Scam calls and text messages should be reduced starting today as finance authorities, state agencies and banks start a system that blocks con artists from reaching people in advance.

The Financial Supervisory Service (FSS), Korea Internet & Security Agency (KISA), 15 local banks and app developer WhoWho&Company have come together to implement a system that filters out suspicious numbers. WhoWho is a subsidiary of mobile carrier KT that provides security solutions that filter unknown numbers.

“Loan scams and voice phishing have drastically increased in recent years with advanced methods [being used], and the fact that they usually target financially isolated people is making things more serious,” said FSS Chairman Yoon Suk-heon on Tuesday at a contract signing ceremony.

“This system will be able to prevent scams, and in the long term we are going to implement an artificial intelligence algorithm to develop the system further.”

KISA collaborated with local banks to come up with a list of 180,000 genuine numbers used by banks when sending out text messages and making marketing calls. The agency also has a list of numbers reported by customers as scammers.

According to KISA, a total of 750,000 reports were made in the first half of last year about text scams. The number has been increasing continuously. In the first half of 2018, a total of 450,000 reports were made followed by 590,000 reports in the latter half.

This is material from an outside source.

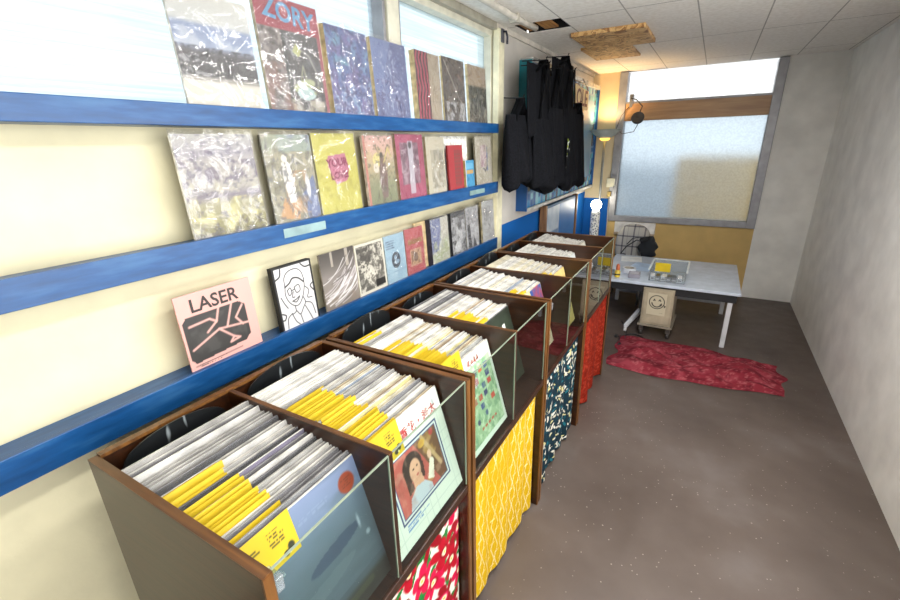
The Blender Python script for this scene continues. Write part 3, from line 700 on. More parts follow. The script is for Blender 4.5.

With the new system, if a recipient is about to receive a text message registered as scam number, KISA will block it in advance. If the number is not registered as a scammer’s number, that’s when WhoWho takes over.

The WhoWho app identifies whether a number is officially registered with the bank and lets it through.

KISA did a test run of the system for three months last year with 70,000 numbers from four banks.

“A total of 1,371 phone numbers were eventually blocked,” an official from the FSS said. “Considering numerous text messages were sent from individual numbers, the number of messages we blocked was much more. A full operation of the system is expected to block some 36 million messages in one year, which is 3 million per month.”

The authorities also asked consumers to actively report phone numbers of scammers. In LG U+ and KT mobile devices, customers can easily report a number by pressing on the text message for more than 2 seconds and clicking on the “report as spam” button. The reported number is sent to KISA.

“We look forward to expanding the authorized numbers from first-tier to second-tier lenders,” said the FSS official.